Si aquello que Roudinesco percibía de la sociedad europea es lo mismo que lo que percibimos de los resultados de esta última contienda electoral, no estamos frente a un problema, estamos ante un gran problema. Pensar el individuo como entidad sin sujeto es pensar en el hombre abstracto, ese hombre con el que soñó el capitalismo, ese cuasihombre liberado a una libertad que lo martiriza en un mundo de las insignificancias: aunque sea un slogan de los libertarios, la libertad por la libertad misma es la figura materializada del vacío. No se puede trascender sin sociedad; es como montar un drama o una comedia frente a un espejo.
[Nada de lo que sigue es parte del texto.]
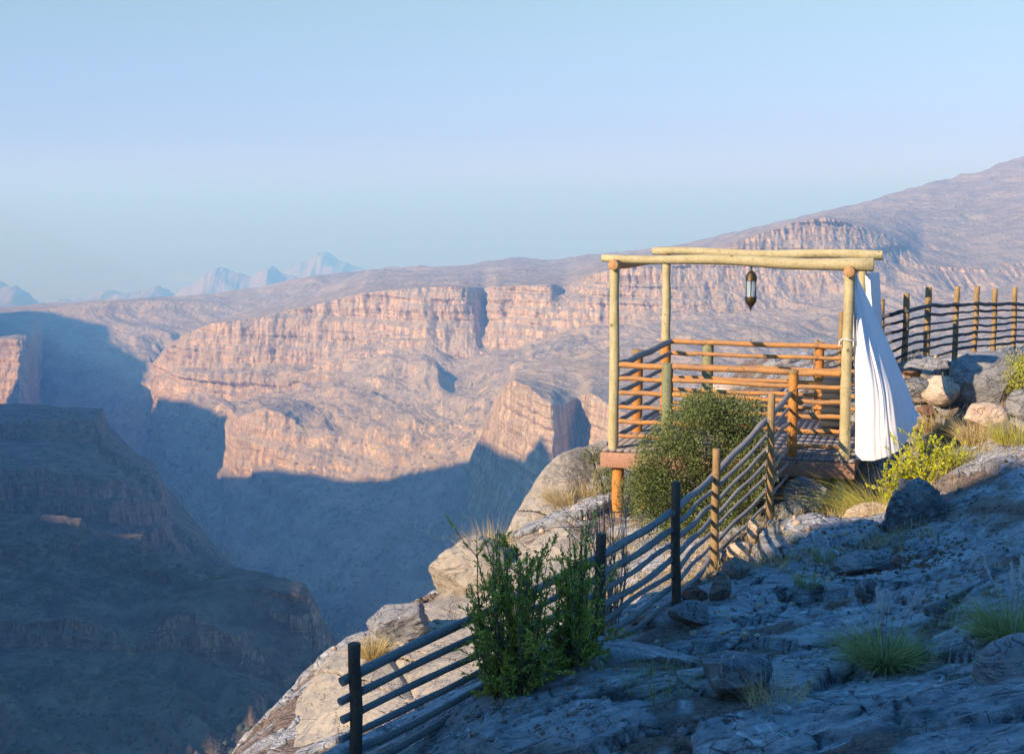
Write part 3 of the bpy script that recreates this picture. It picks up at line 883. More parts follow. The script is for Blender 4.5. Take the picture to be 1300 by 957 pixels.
# sunlit edge of the gorge
oc_rows = [
    [(370, 930, 18.5), (412, 905, 19), (470, 850, 19.5), (556, 830, 20.5), (600, 800, 22), (640, 760, 23), (685, 690, 24), (740, 640, 24.6), (790, 600, 25)],
    [(370, 890, 16.6), (412, 845, 17.2), (470, 801, 17.8), (520, 772, 18.3), (556, 758, 18.8), (575, 735, 19.6), (600, 722, 20.2), (630, 715, 20.6), (645, 688, 21.0), (660, 655, 21.5), (690, 608, 22.2), (712, 586, 22.8), (740, 570, 23.3), (765, 563, 23.6), (790, 561, 23.8)],
    [(370, 888, 15.7), (412, 838, 16.2), (470, 796, 16.9), (520, 768, 17.4), (556, 754, 17.9), (575, 729, 18.6), (600, 716, 19.2), (628, 708, 19.6), (640, 684, 20), (655, 650, 20.4), (685, 604, 21.1), (710, 582, 21.7), (740, 567, 22.2), (765, 561, 22.5), (790, 559, 22.7)],
    [(370, 905, 14.9), (412, 862, 15.3), (470, 822, 15.9), (556, 790, 16.7), (600, 758, 17.6), (660, 700, 18.7), (720, 645, 20.0), (765, 632, 21.0), (790, 632, 21.0)],
    [(370, 960, 13.9), (470, 880, 14.3), (556, 838, 14.9), (600, 808, 15.7), (660, 755, 16.7), (720, 705, 17.9), (765, 676, 19.2), (790, 672, 19.4)],
    [(370, 1040, 12.7), (470, 960, 12.8), (556, 905, 13.2), (600, 875, 13.7), (660, 820, 14.6), (720, 765, 15.6), (790, 705, 17.0)],
    [(370, 1130, 12.2), (470, 1060, 12.2), (600, 960, 13.0), (720, 850, 14.8), (790, 790, 16.2)],
]
pxs = np.arange(370, 790, 0.9)
G_, ix_ = interp_rows(oc_rows, pxs, [14, 16, 60, 90, 90, 30])
G_ = smooth_cols(G_, 9)
Gs = np.concatenate([np.repeat(G_[:1], 5, 0), G_, np.repeat(G_[-1:], 5, 0)])
G_ = sum(Gs[k_:k_ + len(G_)] for k_ in range(11)) / 11
X_, Y_, Z_ = G_[..., 0], G_[..., 1], G_[..., 2]
w_ = np.clip(np.minimum(ix_ - 0.6, 5.8 - ix_) * 1.4, 0, 1)[:, None]
dd_ = 0.24 * fbm(X_ / 1.5, Y_ / 1.9, Z_ / 1.2, 3, 971, 0.5) + 0.05 * fbm(X_ / 0.3, Y_ / 0.4, Z_ / 0.2, 4, 972, 0.6)
h_, e_ = plates(X_ * 0.8 - Z_ * 0.8 + Y_ * 0.2, Y_ * 0.6 + X_ * 0.75 + Z_ * 0.6, 1.5, 31)
dd_ = dd_ + 0.10 * h_ - 0.09 * np.clip(1 - e_ / 0.025, 0, 1)
h_, e_ = plates(X_ * 0.9 - Z_ * 0.9, Y_ * 0.8 + X_ * 0.6 + Z_ * 0.6, 0.5, 32)
mk_ = np.clip(0.1 + 2.5 * fbm(X_ / 1.3, Y_ / 1.3, Z_ / 1.3, 2, 973) - 0.3, 0, 1)
dd_ = dd_ + mk_ * (0.08 * h_ - 0.05 * np.clip(1 - e_ / 0.05, 0, 1))
G_ = G_ + (dd_ * w_)[..., None] * np.array([-0.25, -0.55, 0.75])
o = mesh_np('rock_outcrop', G_.reshape(-1, 3), grid_faces(G_.shape[0], G_.shape[1]), TANROCK, smooth=True)
tag(o, kind='structure')
boulder('boulder', 'rounded pale boulder with golden grass on top at the gorge edge', 'boulder', fixed(597, 762, 18.4), (1.0, 1.1, 0.85), TANROCK, 12, facets=4, rough=0.05, rot=0.8, tilt=(0.1, -0.1), sub=5)
boulder('rock', 'small dark cracked rock on the pale ledge left of the green shrub', 'rock', fixed(512, 812, 16.3), (0.75, 0.6, 0.4), GREYROCK, 63, facets=8, rough=0.1, rot=0.3, tilt=(0, -0.3), sub=4)

# foreground
boulder('boulder', 'dark layered upright boulder in the shade in front of the yellow shrub', 'boulder', fixed(1148, 708, 15.5), (0.86, 0.72, 0.98), DARKROCK, 5, facets=10, rough=0.07, rot=0.4, tilt=(0.15, 0.35), strata=0.16, sub=5, sharp=1)
boulder('rock', 'flat streaked grey rock lying left of the dark layered boulder', 'rock', hit(1093, 728), (0.52, 0.36, 0.24), GREYROCK, 8, facets=9, rough=0.05, rot=0.2, tilt=(0.1, -0.25), strata=0.08, sub=4, sharp=1)
boulder('boulder', 'sunlit peach boulder beside the deck corner support', 'boulder', fixed(1104, 708, 16.9), (0.78, 0.6, 0.75), PEACH, 9, facets=7, rough=0.05, rot=0.3, tilt=(0, -0.15), sub=5)
boulder('rock', 'grey squared block with a round pale spot under the deck', 'rock', fixed(1027, 646, 18.4), (0.62, 0.5, 0.42), GREYROCK, 15, facets=9, rough=0.03, rot=-0.25, tilt=(0.1, 0.15), sub=4, sharp=1)
boulder('rock', 'dark round rock in the deep shade under the deck edge', 'rock', fixed(1000, 662, 17.8), (0.42, 0.4, 0.34), DARKROCK, 16, facets=7, rough=0.06, sub=4)
boulder('rock', 'reddish brown wedge of rock leaning near the deck support', 'rock', fixed(1056, 655, 17.6), (0.34, 0.18, 0.2), RUST, 18, facets=8, rough=0.07, rot=0.5, tilt=(0, -0.5), sub=3, sharp=1)
boulder('rock', 'upright brown stone at the foot of the fence', 'rock', hit(913, 762), (0.2, 0.2, 0.31), BROWNROCK, 21, facets=8, rough=0.06, rot=0.2, sub=3)
boulder('rock', 'rusty brown rock at the foot of the fence left of the upright stone', 'rock', hit(882, 765), (0.24, 0.2, 0.15), RUST, 22, facets=8, rough=0.08, sub=3)
boulder('rock', 'blue grey rock right of the tallest fence post foot', 'rock', hit(876, 795), (0.34, 0.26, 0.22), GREYROCK, 23, facets=8, rough=0.06, sub=4)
boulder('rock', 'tan squat rock below the fence between two posts', 'rock', hit(934, 734), (0.27, 0.22, 0.24), BROWNROCK, 24, facets=8, rough=0.05, sub=3)
boulder('rock', 'pale tan stone in a sun patch at the fence foot', 'rock', hit(941, 706), (0.30, 0.2, 0.2), PEACH, 25, facets=8, rough=0.05, sub=3)
boulder('rock', 'pale pointed stone on the fence line below the green bush', 'rock', hit(957, 690), (0.14, 0.12, 0.26), PEACH, 26, facets=8, rough=0.05, sub=3, sharp=1)
boulder('rock', 'small flat brown stone under the lowest fence rails', 'rock', hit(820, 793), (0.3, 0.2, 0.07), RUST, 27, facets=6, rough=0.05, sub=3)
boulder('boulder', 'dark blocky boulder at the bottom edge of the outcrop', 'boulder', hit(925, 880), (0.55, 0.4, 0.28), DARKROCK, 28, facets=10, rough=0.05, rot=0.2, sub=4, sharp=1)
boulder('boulder', 'blue grey slab boulder in front of the green shrub foot', 'boulder', fixed(800, 905, 11.0), (1.35, 0.8, 0.62), ROCKM, 29, facets=6, rough=0.04, rot=-0.1, tilt=(0.1, 0.08), sub=5)
boulder('boulder', 'rounded grey boulder behind the grass at the right bottom corner', 'boulder', fixed(1305, 905, 8.6), (0.62, 0.5, 0.5), GREYROCK, 30, facets=5, rough=0.04, sub=4)
boulder('rock', 'small pale stone on the blue rock left of the flat streaked rock', 'rock', hit(1009, 688), (0.13, 0.1, 0.08), PEACH, 33, facets=8, rough=0.05, sub=3)
boulder('rock', 'dark square stone standing on edge below the flat streaked rock', 'rock', hit(1100, 762), (0.2, 0.14, 0.2), DARKROCK, 34, facets=9, rough=0.05, tilt=(0.2, 0.6), sub=3, sharp=1)

# right side, around the far fence
boulder('boulder', 'large flat grey boulder lying below the far fence', 'boulder', fixed(1252, 528, 21.3), (1.35, 1.0, 0.95), GREYROCK, 41, facets=7, rough=0.04, rot=0.2, tilt=(0.12, 0.05), sub=5)
boulder('boulder', 'tan rounded boulder left of the large flat grey boulder', 'boulder', hit(1193, 515), (0.5, 0.45, 0.42), PEACH, 42, facets=8, rough=0.06, sub=4)
boulder('boulder', 'orange lit boulder below the large flat grey boulder', 'boulder', hit(1248, 548), (0.62, 0.4, 0.42), PEACH, 43, facets=8, rough=0.05, sub=4)
boulder('boulder', 'dark boulder beside the white curtain edge', 'boulder', hit(1160, 512), (0.5, 0.5, 0.45), DARKROCK, 45, facets=9, rough=0.07, sub=4)
boulder('boulder', 'small grey boulder at the right frame edge under the dark green bush', 'boulder', fixed(1297, 530, 20.0), (0.4, 0.4, 0.4), GREYROCK, 46, facets=6, rough=0.04, sub=4)
pos = [(1146, 478), (1158, 472), (1166, 490), (1176, 474), (1184, 480), (1193, 468), (1203, 466), (1214, 462), (1224, 464), (1233, 460), (1244, 458), (1254, 458), (1264, 452), (1274, 456), (1283, 450), (1293, 452),
       (1170, 505), (1182, 496), (1150, 520), (1175, 528), (1196, 536), (1163, 540), (1215, 548), (1222, 556), (1185, 552), (1270, 552)]
desc = ['pale', 'brown', 'dark', 'grey', 'tan', 'rusty']
mm = [PEACH, BROWNROCK, DARKROCK, GREYROCK, TANROCK, RUST]
pos[:16] = sorted(pos[:16])
for i, (px, py) in enumerate(pos):
    k = (i * 5 + i // 3) % 6
    w = random.uniform(0.2, 0.38)
    x, y, z = hit(px, py + 8)
    NUMS = 'first second third fourth fifth sixth seventh eighth ninth tenth eleventh twelfth thirteenth fourteenth fifteenth sixteenth'.split()
    if i < 16: lab_ = '%s broken stone at the foot of the far fence, %s from the left' % (desc[k], NUMS[i])
    else: lab_ = '%s stone on the slope below the far fence, %s from the left' % (desc[k], NUMS[sorted(q_[0] for q_ in pos[16:]).index(px)])
    boulder('rock', lab_, 'rock', (x, y, z), (w, w * .8, w * random.uniform(.55, .85)), mm[k], 200 + i, facets=9, rough=0.06, rot=i, sub=3, sharp=1,
            group='broken stones piled along the far fence and the slope below it')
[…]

Ahora bien, este gran problema no es unívoco, ni es una tesis abierta a una dialéctica inexistente. Hay otro grado de libertad a analizar –y a hacerlo descarnadamente– y es el costado de la sociedad política. Ya Castoriadis lo veía y escribía en los ochenta, cuando analizaba la burocratización de los partidos occidentales y alertaba dos cosas: la primera, sobre la forma de selección de los más aptos para la gestión, de la cual decía que “la selección de los más aptos es la selección de los más aptos para hacerse seleccionar”; y la segunda, que “la elección de los principales líderes está relacionada con la designación de los más vendibles”. Quienes abrevamos en el campo popular y en particular en el peronismo nos debemos algo más que la revisión de nuestros dogmas, y es una deconstrucción profunda; lejos está de mi preocupación la actividad destructora pero también lejana de la autocomplacencia, solo se es heredero si se es capaz de transformar esa heredad con una visión de una sociedad en un proceso histórico.
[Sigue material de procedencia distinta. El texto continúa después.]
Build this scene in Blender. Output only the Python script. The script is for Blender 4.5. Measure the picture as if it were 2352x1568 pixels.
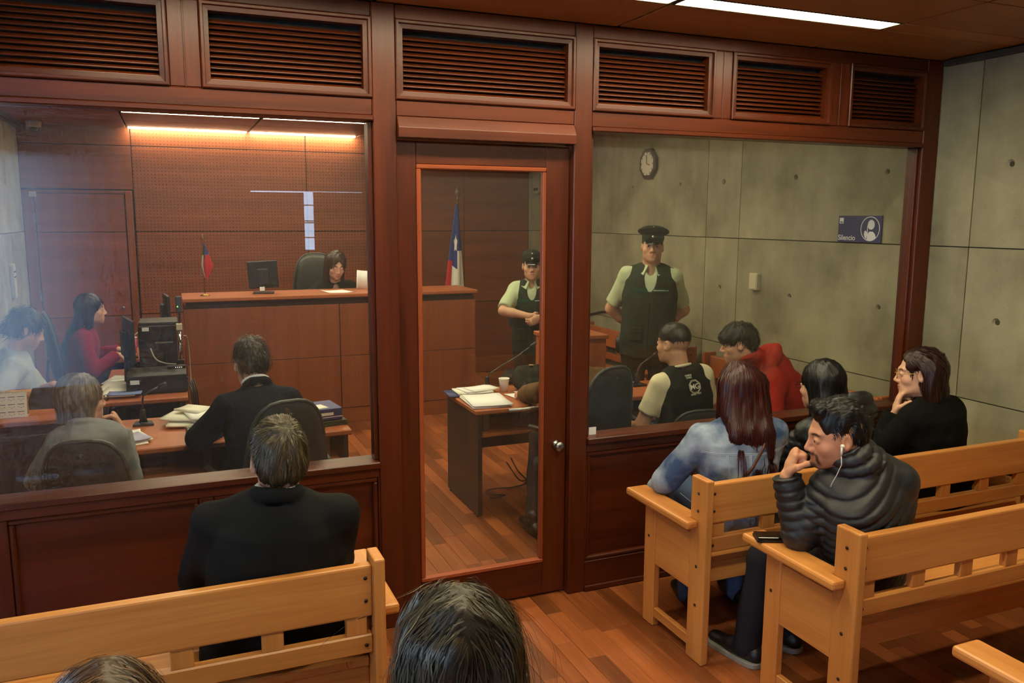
import bpy, bmesh, math, random
import numpy as np
from mathutils import Vector, Matrix, Euler

for _o in list(bpy.data.objects): bpy.data.objects.remove(_o)
SC = bpy.context.scene
COL = SC.collection
random.seed(7); np.random.seed(7)
R = math.radians

# ------------------------------------------------------------------ camera
cam_d = bpy.data.cameras.new('camera'); cam_o = bpy.data.objects.new('camera', cam_d); COL.objects.link(cam_o)
_yaw, _pit, _rol = R(22.5862), R(8.5811), R(0.2227)
_f = Vector((math.sin(_yaw)*math.cos(_pit), math.cos(_yaw)*math.cos(_pit), -math.sin(_pit)))
_r = Vector((math.cos(_yaw), -math.sin(_yaw), 0)); _u = _r.cross(_f)
_r2 = math.cos(_rol)*_r + math.sin(_rol)*_u; _u2 = -math.sin(_rol)*_r + math.cos(_rol)*_u
_m = Matrix((( _r2.x, _u2.x, -_f.x, 0.0), (_r2.y, _u2.y, -_f.y, -3.4448), (_r2.z, _u2.z, -_f.z, 1.85), (0, 0, 0, 1)))
cam_o.matrix_world = _m
cam_d.sensor_fit = 'HORIZONTAL'; cam_d.sensor_width = 36; cam_d.lens = 1884.22/2352*36
cam_d.clip_start = 0.02; cam_d.clip_end = 60
SC.camera = cam_o

# ------------------------------------------------------------------ world: overcast daylight outside the windows
W = bpy.data.worlds.new('world'); SC.world = W; W.use_nodes = True
_bg = W.node_tree.nodes['Background']; _bg.inputs[0].default_value = (0.52, 0.72, 1.0, 1); _bg.inputs[1].default_value = 12.0

# ------------------------------------------------------------------ exposure
VS = SC.view_settings; VS.view_transform = 'Standard'; VS.look = 'None'; VS.gamma = 1.0; VS.use_curve_mapping = False
VS.exposure = 0.0
LAMP_STRENGTH = 42.0          # the fluorescent strips in the ceiling
LAMP_COLOR = (1.0, 0.89, 0.58)
try:
    SC.cycles.max_bounces = 5; SC.cycles.diffuse_bounces = 3; SC.cycles.glossy_bounces = 3; SC.cycles.transparent_max_bounces = 10
    SC.cycles.use_adaptive_sampling = True; SC.cycles.adaptive_threshold = .08; SC.cycles.use_light_tree = False; SC.cycles.adaptive_min_samples = 12
    SC.cycles.sample_clamp_indirect = 6.0; SC.cycles.caustics_reflective = False; SC.cycles.caustics_refractive = False
except Exception: pass

# ------------------------------------------------------------------ materials
def srgb(r, g, b):
    f = lambda c: (c/255/12.92) if c/255 <= .04045 else ((c/255+.055)/1.055)**2.4
    return (f(r), f(g), f(b), 1.0)
_MAT = {}
def _new(name):
    m = bpy.data.materials.new(name); m.use_nodes = True
    nt = m.node_tree; b = nt.nodes['Principled BSDF']
    return m, nt, b
def _n(nt, t, **kw):
    n = nt.nodes.new(t)
    for k, v in kw.items(): setattr(n, k, v)
    return n
def plain(name, rgb, rough=.5, metal=0.0, spec=.5, noise=0.0, nscale=40.0, bump=0.0, coat=0.0, sheen=0.0):
    if name in _MAT: return _MAT[name]
    m, nt, b = _new(name)
    b.inputs['Base Color'].default_value = srgb(*rgb); b.inputs['Roughness'].default_value = rough
    b.inputs['Metallic'].default_value = metal; b.inputs['Specular IOR Level'].default_value = spec
    b.inputs['Coat Weight'].default_value = coat
    if sheen:
        b.inputs['Sheen Weight'].default_value = sheen; b.inputs['Sheen Roughness'].default_value = .5
    if noise or bump:
        tc = _n(nt, 'ShaderNodeTexCoord'); nz = _n(nt, 'ShaderNodeTexNoise'); nz.inputs['Scale'].default_value = nscale; nz.inputs['Detail'].default_value = 4
        nt.links.new(tc.outputs['Object'], nz.inputs['Vector'])
        if noise:
            mx = _n(nt, 'ShaderNodeMix', data_type='RGBA'); c = srgb(*rgb)
            mx.inputs['A'].default_value = tuple(v*(1-noise) for v in c[:3])+(1,); mx.inputs['B'].default_value = tuple(min(1, v*(1+noise)) for v in c[:3])+(1,)
            nt.links.new(nz.outputs['Fac'], mx.inputs['Factor']); nt.links.new(mx.outputs['Result'], b.inputs['Base Color'])
        if bump:
            bp = _n(nt, 'ShaderNodeBump'); bp.inputs['Strength'].default_value = bump; bp.inputs['Distance'].default_value = .004
            nt.links.new(nz.outputs['Fac'], bp.inputs['Height']); nt.links.new(bp.outputs['Normal'], b.inputs['Normal'])
    _MAT[name] = m; return m
def wood(name, c1, c2, axis='x', grain=9.0, rough=.32, coat=.0, vary=.22, holes=None, knots=False):
    """streaky grain along one object axis; Object Info shifts each piece; holes = pitch of a punched grid on the x-z face"""
    key = name+'_'+axis
    if key in _MAT: return _MAT[key]
    m, nt, b = _new(key); L = nt.links.new
    tc = _n(nt, 'ShaderNodeTexCoord'); oi = _n(nt, 'ShaderNodeObjectInfo')
    off = _n(nt, 'ShaderNodeVectorMath', operation='SCALE'); off.inputs[0].default_value = (13.1, 7.7, 9.3); L(oi.outputs['Random'], off.inputs['Scale'])
    add = _n(nt, 'ShaderNodeVectorMath', operation='ADD'); L(tc.outputs['Object'], add.inputs[0]); L(off.outputs[0], add.inputs[1])
    mp = _n(nt, 'ShaderNodeMapping'); s = [grain*1.0]*3; s['xyz'.index(axis)] = grain*.07
    mp.inputs['Scale'].default_value = s; L(add.outputs[0], mp.inputs['Vector'])
    n1 = _n(nt, 'ShaderNodeTexNoise'); n1.inputs['Scale'].default_value = 1.3; n1.inputs['Detail'].default_value = 5; n1.inputs['Roughness'].default_value = .62; n1.inputs['Distortion'].default_value = .6
    L(mp.outputs[0], n1.inputs['Vector'])
    mp2 = _n(nt, 'ShaderNodeMapping'); s2 = [grain*14.0]*3; s2['xyz'.index(axis)] = grain*.35
    mp2.inputs['Scale'].default_value = s2; L(add.outputs[0], mp2.inputs['Vector'])
    n2 = _n(nt, 'ShaderNodeTexNoise'); n2.inputs['Scale'].default_value = 1.0; n2.inputs['Detail'].default_value = 3; L(mp2.outputs[0], n2.inputs['Vector'])
    ma = _n(nt, 'ShaderNodeMath', operation='MULTIPLY_ADD'); L(n2.outputs['Fac'], ma.inputs[0]); ma.inputs[1].default_value = .35; L(n1.outputs['Fac'], ma.inputs[2])
    cr = _n(nt, 'ShaderNodeValToRGB'); cr.color_ramp.elements[0].position = .42; cr.color_ramp.elements[1].position = .95
    cr.color_ramp.elements[0].color = srgb(*c1); cr.color_ramp.elements[1].color = srgb(*c2); L(ma.outputs[0], cr.inputs['Fac'])
    hv = _n(nt, 'ShaderNodeHueSaturation'); L(cr.outputs['Color'], hv.inputs['Color'])
    mv = _n(nt, 'ShaderNodeMapRange'); mv.inputs['To Min'].default_value = 1-vary; mv.inputs['To Max'].default_value = 1+vary; L(oi.outputs['Random'], mv.inputs['Value']); L(mv.outputs[0], hv.inputs['Value'])
    col = hv.outputs['Color']
    if holes:
        sp = _n(nt, 'ShaderNodeSeparateXYZ'); L(tc.outputs['Object'], sp.inputs[0]); ds = []
        for ax in ('X', 'Z'):
            a = _n(nt, 'ShaderNodeMath', operation='MULTIPLY'); L(sp.outputs[ax], a.inputs[0]); a.inputs[1].default_value = 1/holes
            fr = _n(nt, 'ShaderNodeMath', operation='FRACT'); L(a.outputs[0], fr.inputs[0])
            su = _n(nt, 'ShaderNodeMath', operation='SUBTRACT'); L(fr.outputs[0], su.inputs[0]); su.inputs[1].default_value = .5
            sq = _n(nt, 'ShaderNodeMath', operation='MULTIPLY'); L(su.outputs[0], sq.inputs[0]); L(su.outputs[0], sq.inputs[1]); ds.append(sq)
        sm = _n(nt, 'ShaderNodeMath', operation='ADD'); L(ds[0].outputs[0], sm.inputs[0]); L(ds[1].outputs[0], sm.inputs[1])
        lt = _n(nt, 'ShaderNodeMath', operation='LESS_THAN'); L(sm.outputs[0], lt.inputs[0]); lt.inputs[1].default_value = .022
        mx = _n(nt, 'ShaderNodeMix', data_type='RGBA'); L(lt.outputs[0], mx.inputs['Factor']); L(col, mx.inputs['A']); mx.inputs['B'].default_value = srgb(40, 16, 8)
        col = mx.outputs['Result']
    L(col, b.inputs['Base Color'])
    b.inputs['Roughness'].default_value = rough; b.inputs['Coat Weight'].default_value = coat; b.inputs['Coat Roughness'].default_value = .18
    bp = _n(nt, 'ShaderNodeBump'); bp.inputs['Strength'].default_value = .08; bp.inputs['Distance'].default_value = .003
    L(n2.outputs['Fac'], bp.inputs['Height']); L(bp.outputs['Normal'], b.inputs['Normal'])
    _MAT[key] = m; return m
def concrete(name):
    if name in _MAT: return _MAT[name]
    m, nt, b = _new(name); L = nt.links.new
    tc = _n(nt, 'ShaderNodeTexCoord'); oi = _n(nt, 'ShaderNodeObjectInfo')
    off = _n(nt, 'ShaderNodeVectorMath', operation='SCALE'); off.inputs[0].default_value = (3.1, 5.7, 2.3); L(oi.outputs['Random'], off.inputs['Scale'])
    add = _n(nt, 'ShaderNodeVectorMath', operation='ADD'); L(tc.outputs['Object'], add.inputs[0]); L(off.outputs[0], add.inputs[1])
    n1 = _n(nt, 'ShaderNodeTexNoise'); n1.inputs['Scale'].default_value = 2.2; n1.inputs['Detail'].default_value = 9; n1.inputs['Roughness'].default_value = .6; L(add.outputs[0], n1.inputs['Vector'])
    cr = _n(nt, 'ShaderNodeValToRGB'); e = cr.color_ramp.elements
    e[0].position = .30; e[0].color = srgb(124, 119, 96); e[1].position = .72; e[1].color = srgb(172, 166, 136)
    e2 = cr.color_ramp.elements.new(.5); e2.color = srgb(152, 146, 120); L(n1.outputs['Fac'], cr.inputs['Fac'])
    mp = _n(nt, 'ShaderNodeMapping'); mp.inputs['Scale'].default_value = (9, 9, 1.3); L(add.outputs[0], mp.inputs['Vector'])
    n2 = _n(nt, 'ShaderNodeTexNoise'); n2.inputs['Scale'].default_value = 1; n2.inputs['Detail'].default_value = 6; L(mp.outputs[0], n2.inputs['Vector'])
    mx = _n(nt, 'ShaderNodeMix', data_type='RGBA', blend_type='MULTIPLY'); mx.inputs['Factor'].default_value = .45; L(cr.outputs['Color'], mx.inputs['A'])
    c2 = _n(nt, 'ShaderNodeValToRGB'); c2.color_ramp.elements[0].position = .3; c2.color_ramp.elements[0].color = (.74, .72, .64, 1); c2.color_ramp.elements[1].position = .6; c2.color_ramp.elements[1].color = (1, 1, 1, 1)
    L(n2.outputs['Fac'], c2.inputs['Fac']); L(c2.outputs['Color'], mx.inputs['B'])
    vo = _n(nt, 'ShaderNodeTexVoronoi'); vo.inputs['Scale'].default_value = 26; L(add.outputs[0], vo.inputs['Vector'])
    pr = _n(nt, 'ShaderNodeValToRGB'); pr.color_ramp.elements[0].position = .04; pr.color_ramp.elements[0].color = (.45, .42, .34, 1); pr.color_ramp.elements[1].position = .085; pr.color_ramp.elements[1].color = (1, 1, 1, 1)
    L(vo.outputs['Distance'], pr.inputs['Fac'])
    m2 = _n(nt, 'ShaderNodeMix', data_type='RGBA', blend_type='MULTIPLY'); m2.inputs['Factor'].default_value = .8; L(mx.outputs['Result'], m2.inputs['A']); L(pr.outputs['Color'], m2.inputs['B'])
    L(m2.outputs['Result'], b.inputs['Base Color']); b.inputs['Roughness'].default_value = .72; b.inputs['Specular IOR Level'].default_value = .35
    bp = _n(nt, 'ShaderNodeBump'); bp.inputs['Strength'].default_value = .25; bp.inputs['Distance'].default_value = .006; L(n1.outputs['Fac'], bp.inputs['Height']); L(bp.outputs['Normal'], b.inputs['Normal'])
    _MAT[name] = m; return m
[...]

Lo discursivo es un paliativo; lo sintomático de la realidad partidaria, movimentista y sintética de la expresión popular muestran señales inequívocas: hay una fuente que no se ha secado, pero estamos bebiendo de bidones; nos está resultando más fácil comprar fórmulas por delivery que deliberar sobre el manantial. Creo que la repetición abúlica, sectorial y sectaria es más representativa del por qué estamos donde estamos; para ejemplo, sobra un botón: en la apertura de las legislativas de 1974, Perón dedicó un capítulo a la cuestión medioambiental, un capítulo a las tecnologías incipientes, otro a geopolítica y todavía estamos en deuda con el para qué y para quiénes no ya de un programa político referencial sino de una rémora de aquel discurso magistral del General. Salvo contadas excepciones, me animo a decir que en estas últimas elecciones fueron a votar pibes que no son peronistas; ¿de verdad nos vamos a quedar con que ha sido la expresión de un inconformismo? Que haya surgido un individuo más que un sujeto nos puede privar a futuro de lo más preciado: de una comunidad organizada.
Pensar en una comunidad hoy es pensar no en algo cerrado –resulta hasta mítico o mitológico el resumen o la identidad identitaria–, la comunidad debe estar inscrita por ese otro que no es el mismo que aquel otro de nuestros tiempos, pero sí que aquel otro que supimos conocer y que aún en las antípodas era consciente de ser sujeto transformador.